Scene flow estimation aims to predict 3D motion from consecutive point cloud frames, which is of great interest in autonomous driving field. Existing methods face challenges such as insufficient spatio-temporal modeling and inherent loss of fine-grained feature during voxelization. However, the success of Mamba, a representative state space model (SSM) that enables global modeling with linear complexity, provides a promising solution. In this paper, we propose MambaFlow, a novel scene flow estimation network with a mamba-based decoder. It enables deep interaction and coupling of spatio-temporal features using a well-designed backbone. Innovatively, we steer the global attention modeling of voxel-based features with point offset information using an efficient Mamba-based decoder, learning voxel-to-point patterns that are used to devoxelize shared voxel representations into point-wise features. To further enhance the model's generalization capabilities across diverse scenarios, we propose a novel scene-adaptive loss function that automatically adapts to different motion patterns.Extensive experiments on the Argoverse 2 benchmark demonstrate that MambaFlow achieves state-of-the-art performance with real-time inference speed among existing works, enabling accurate flow estimation in real-world urban scenarios. The code is available at https://github.com/SCNU-RISLAB/MambaFlow.

Figures (5)

• Figure 1: Comparison of voxelization and devoxelization for scene flow estimation. (a) Previous methods typically use two consecutive frames with coarse devoxelization that assigns identical features to points in the same voxel, causing inherent feature loss. (b) Our MambaFlow leverages N consecutive scans for richer temporal information, with refined devoxelization that learns distinct voxel-to-point patterns for fine-grained feature representation.

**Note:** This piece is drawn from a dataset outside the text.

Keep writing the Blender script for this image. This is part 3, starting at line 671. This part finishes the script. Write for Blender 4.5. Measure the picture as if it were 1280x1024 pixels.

• Figure 2: Overall architecture of MambaFlow. The network first voxelizes and encodes five consecutive scans, forming 4D features by concatenating 3D voxel representations along the temporal dimension. These features are processed by our spatio-temporal coupling network for multi-scale feature learning. The decoder then learns voxel-to-point patterns through cascaded FlowSSM layers, enabling point-wise feature differentiation within the same voxel and generating the scene flow through an MLP layer.
• Figure 3: Architecture of the Spatio-temporal Deep Coupling Block. (a) The baseline Spatio-temporal Decomposition Block kim2024flow4d processes features through repeated convolutions at each stage. (b) Our proposed Spatio-temporal Deep Coupling Block achieves more efficient feature extraction by removing redundant convolutions modules and introducing a cross-timestep branch. The right panel (c)-(e) shows the detailed structures of Soft Feature Selection Mechanism and gating mechanisms used in Spatio-temporal Deep Coupling Block.
• Figure 4: MambaFlow Decoder architecture. Point-wise features and voxel features are first serialized through Z-order space-filling curves for spatial proximity preservation. The FlowSSM module consists of N cascaded FlowSSM layers, where point offset features guide the learning of voxel-to-point patterns in each layer for refined feature reconstruction. The final output is obtained through deserialization and feature fusion with point offset information.
• Figure 5: Qualitative results on the Argoverse 2 validation set. From left to right: Ground Truth, DeFlow, Flow4D, and our proposed MambaFlow. The color legend indicates both speed (shown by color intensity) and motion angle (2D), aligned with the vehicle's forward direction. The highlighted regions (yellow circles) demonstrate our method's superior performance in capturing both static and dynamic object motions, especially for challenging cases with complex motion patterns.